Koszt inwestycji można szacować na 4–5 mld zł.

– Spotkanie oceniałbym raczej w kategoriach roboczego, niemniej mamy nadzieję na finalizację tej umowy wkrótce – mówi Paweł Gniadek, rzecznik Tauronu. Od KGHM nie udało się nam uzyskać komentarza, a wiadomo, że to Tauron oczekuje na ostateczną decyzję władz lubińskiego koncernu. Prezes KGHM Herbert Wirth mówił wcześniej, że do wyjaśnienia pozostaje jedynie kwestia tytułów prawnych, związanych z obszarem, na którym ma powstać inwestycja.
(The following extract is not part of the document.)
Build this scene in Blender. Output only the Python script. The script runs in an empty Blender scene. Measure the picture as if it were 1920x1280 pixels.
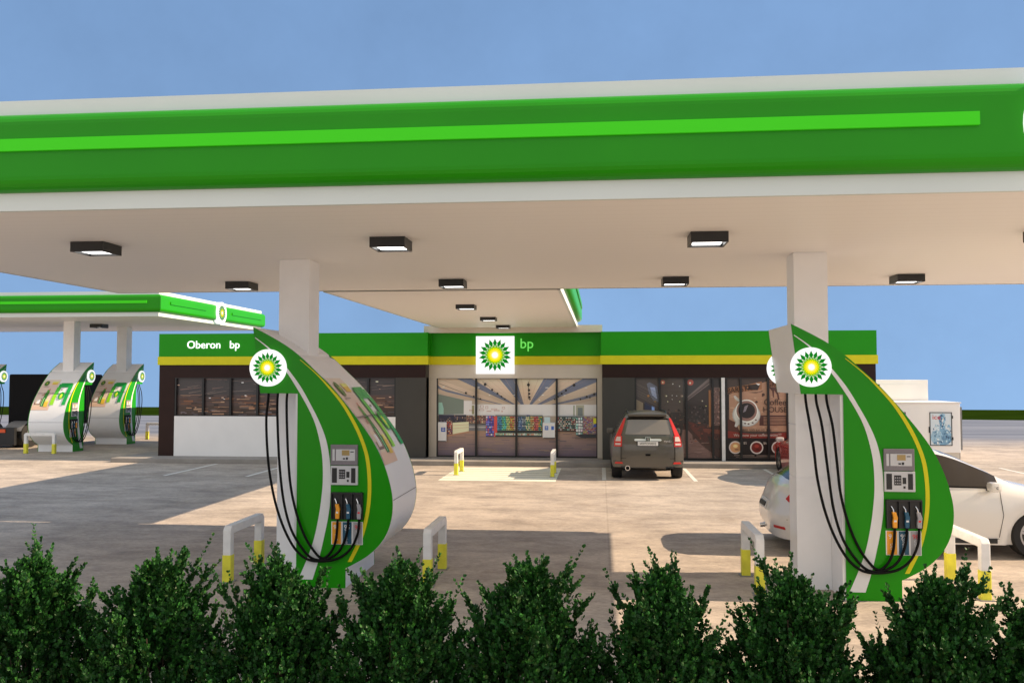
import bpy, math, random
import numpy as np
from mathutils import Vector, Matrix
R = math.radians
S = bpy.context.scene
COL = S.collection
random.seed(7)

# ------------------------------------------------------------------ helpers
def lin(c):
    return tuple(((v/255)/12.92 if v/255 <= .04045 else ((v/255+.055)/1.055)**2.4) for v in c)

def link(o, parent=None):
    COL.objects.link(o)
    if parent is not None: o.parent = parent
    return o

def thing(name, label, cat, loc=(0, 0, 0), rz=0, group=None):
    o = link(bpy.data.objects.new(name, None))
    o.empty_display_size = .2
    o.location = loc; o.rotation_euler = (0, 0, rz)
    tag(o, label, cat, group)
    return o

def tag(o, label=None, cat=None, group=None, kind=None):
    if label: o['label'] = label
    if cat: o['category'] = cat
    if group: o['group'] = group
    if kind: o['kind'] = kind
    return o

def copy_tree(o, parent=None):
    c = o.copy(); COL.objects.link(c)
    if parent is not None: c.parent = parent
    for ch in [k for k in bpy.data.objects if k.parent == o]:
        copy_tree(ch, c)
    return c

class MB:
    def __init__(s): s.v = []; s.f = []; s.c = []; s.lay = 0
    def add(s, vs, fs, col=None):
        n = len(s.v); s.v += [tuple(p) for p in vs]
        s.f += [tuple(i+n for i in f) for f in fs]; s.c += [col]*len(fs)
        return s
    def box(s, x0, x1, y0, y1, z0, z1, col=None):
        vs = [(x, y, z) for z in (z0, z1) for y in (y0, y1) for x in (x0, x1)]
        return s.add(vs, [(0, 2, 3, 1), (4, 5, 7, 6), (0, 1, 5, 4), (2, 6, 7, 3), (0, 4, 6, 2), (1, 3, 7, 5)], col)
    def prism(s, poly, y0, y1, col=None):          # poly in x,z ; extruded along y
        n = len(poly)
        vs = [(x, y0, z) for x, z in poly]+[(x, y1, z) for x, z in poly]
        fs = [tuple(range(n)), tuple(reversed(range(n, 2*n)))]
        fs += [(i, (i+1) % n, (i+1) % n+n, i+n)[::-1] for i in range(n)]
        return s.add(vs, fs, col)
    def prismz(s, poly, z0, z1, col=None):
        n = len(poly)
        vs = [(x, y, z0) for x, y in poly]+[(x, y, z1) for x, y in poly]
        fs = [tuple(reversed(range(n))), tuple(range(n, 2*n))]
        fs += [(i, (i+1) % n, (i+1) % n+n, i+n) for i in range(n)]
        return s.add(vs, fs, col)
    def cyl(s, c, r, h, axis='z', n=24, r2=None, col=None):
        r2 = r if r2 is None else r2
        vs = []
        for k, (t, rr) in enumerate(((0, r), (h, r2))):
            for i in range(n):
                a = 2*math.pi*i/n; u, w = rr*math.cos(a), rr*math.sin(a)
                p = {'z': (u, w, t), 'y': (u, t, w), 'x': (t, u, w)}[axis]
                vs.append(tuple(c[j]+p[j] for j in range(3)))
        fs = [tuple(range(n)), tuple(reversed(range(n, 2*n)))]+[(i, i+n, (i+1) % n+n, (i+1) % n) for i in range(n)]
        return s.add(vs, fs, col)
    def tube(s, pts, r, n=8, cap=True):
        P = [Vector(p) for p in pts]; m = len(P); base = len(s.v)
        rs = r if isinstance(r, (list, tuple)) else [r]*m
        up = Vector((0, 0, 1)); 
        t0 = (P[1]-P[0]).normalized()
        if abs(t0.dot(up)) > .9: up = Vector((1, 0, 0))
        u = t0.cross(up).normalized()
        for i in range(m):
            t = (P[min(i+1, m-1)]-P[max(i-1, 0)]).normalized()
            u = (u-t*u.dot(t)).normalized(); w = t.cross(u)
            for k in range(n):
                a = 2*math.pi*k/n
                s.v.append(tuple(P[i]+(u*math.cos(a)+w*math.sin(a))*rs[i]))
        for i in range(m-1):
            for k in range(n):
                a, b = base+i*n+k, base+i*n+(k+1) % n
                s.f.append((a, b, b+n, a+n)); s.c.append(None)
        if cap:
            s.f.append(tuple(base+k for k in reversed(range(n)))); s.f.append(tuple(base+(m-1)*n+k for k in range(n))); s.c += [None, None]
        return s
    def flat(s, pts, col, y=0, mp=None, step=.0006):   # layered flat shape facing -y
        s.lay += 1
        yy = y-s.lay*step
        q = [mp(*p) if mp else p for p in pts]
        return s.add([(a, yy, b) for a, b in q], [tuple(range(len(q)))], col)
    def build(s, name, mat, parent=None, smooth=None, fix=True, bevel=0, loc=None):
        me = bpy.data.meshes.new(name); me.from_pydata(s.v, [], s.f); me.materials.append(mat)
        if any(c is not None for c in s.c):
            at = me.color_attributes.new('Col', 'FLOAT_COLOR', 'CORNER')
            data = []
            for p in me.polygons:
                c = s.c[p.index] or (.5, .5, .5)
                data += [c[0], c[1], c[2], 1.0]*p.loop_total
            at.data.foreach_set('color', data)
        if fix:
            import bmesh
            b = bmesh.new(); b.from_mesh(me); bmesh.ops.recalc_face_normals(b, faces=b.faces)
            if bevel:
                bmesh.ops.bevel(b, geom=[e for e in b.edges if len(e.link_faces) == 2 and e.calc_face_angle(0) > .6], offset=bevel, segments=2, affect='EDGES', profile=.6)
            b.to_mesh(me); b.free()
        if smooth:
            me.polygons.foreach_set('use_smooth', [True]*len(me.polygons)); me.set_sharp_from_angle(angle=R(smooth))
        o = bpy.data.objects.new(name, me)
        if loc: o.location = loc
        return link(o, parent)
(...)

– W sprawie szczegółów rozmów odsyłam do zarządów spółek – mówi Maciej Wewiór, rzecznik resortu skarbu. Jaką rolę pełni MSP w rozmowach? – Jako znaczący akcjonariusz obu przedsiębiorstw służymy wsparciem podczas negocjacji, jednak decyzje muszą zapaść na podstawie przesłanek czysto biznesowych – mówi Wewiór.

Wiosną zeszłego roku Tauron i KGHM podpisały list intencyjny w sprawie budowy bloku o mocy rzędu 800 MW. Polska Miedź chce być inwestorem finansowym i odbiorcą prądu. Według pierwotnych deklaracji decyzja o rozpoczęciu przedsięwzięcia miała zapaść do końca ubiegłego roku.